Libertarianism: a political solution

(Graphic by Stephanie Truong)

(Graphic by Stephanie Truong)

It’s becoming increasingly obvious that the old left-right arrangement of political parties is coming undone. The United States has essentially rejected third-party candidates, but the Republican party is breaking down.

The Tea Party badly split the right wing along religious and fiscal priority lines. And presidential candidate Mitt Romney’s lukewarm pandering has only alienated the traditional voters.
It is time for a new paradigm to come onto the political scene. The answer is libertarianism. Libertarianism is a political philosophy that seeks to reduce the role of the state in the lives of individuals. It’s descended largely from classical liberalism and has been increasing in profile for years.

Libertarians believe that the state ought to have little  to no power. They argue that if an action is not inherently harmful to another, then it shouldn’t be made illegal by the state, and that human beings have the right up to the point where their actions intrude upon the rights of another.

Does drug prohibition seem ineffective, harmful and oftentimes violent? Does prostitution seem like something people ought to be able to engage in at their own discretion, supposing both parties freely consent? Does gun control seem too intrusive to be justified? Have you ever wondered why government intervention in the economy seems to favour lobbyists rather than the common people? For all its posturing, government seems terminally unable to actually solve any economic problems or help people effectively.

These are all typically libertarian attitudes. The simplest way of classifying the position is as social liberals—those who believe that the state should not interfere in the private lives of citizens—and fiscal conservatives—those who believe that a free market produces the most favourable results for most people.

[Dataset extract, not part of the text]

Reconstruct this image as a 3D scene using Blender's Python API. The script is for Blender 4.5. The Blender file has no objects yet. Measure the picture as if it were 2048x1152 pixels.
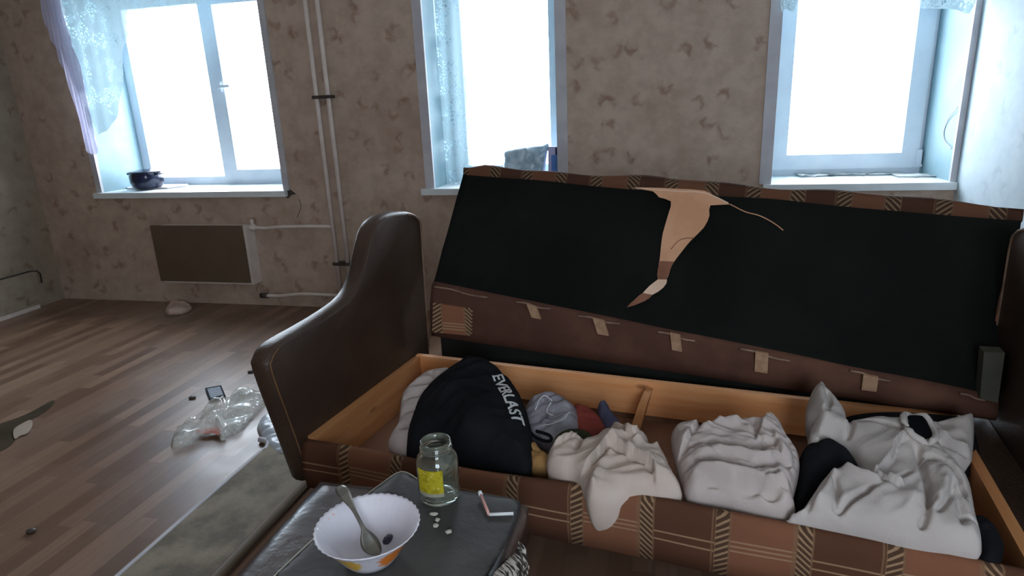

Now that generalization obscures a lot of the diversity within the movement, as the libertarian movement is known for its internal arguments and rival classifications.
Minarchists believe in an absolutely minimal state, one that exists only to provide security and judicial services while anarcho-capitalists believe in a stateless society where competitive security and justice firms compete for business.

They remove the state’s monopoly on the use of force and seek policing as another commodity, like insurance.  The Austrian school of economics is aligned almost entirely with libertarian causes, based on the works of figures like Ludwig von Mises, Robert Murphy and more controversially, F.A. Hayek.  The Chicago school is more mainstream and is best symbolized by Milton Friedman.
Despite this internal fracturing, the libertarian movement presents a credible alternative to the worldviews that currently dominate the political scene. Ron Paul, famous for his grassroots campaigning and fundraising, has introduced thousands of youth to the ideas of liberty.

Once an isolated movement, libertarianism is now a serious political force with public exposure through people like John Stossell, Drew Carey and Penn Jillette. Libertarianism is most popular in the United States, given the country’s history of distrust for government and classical liberalism. However, the position does exist in Canada.
It wouldn’t be fair to give the impression that libertarianism is a complete and fully correct ideology.

Like all ideologies, it is forever changing and being questioned. But it’s an important one, that has been rising in statue for years and I believe that the movement’s time has come.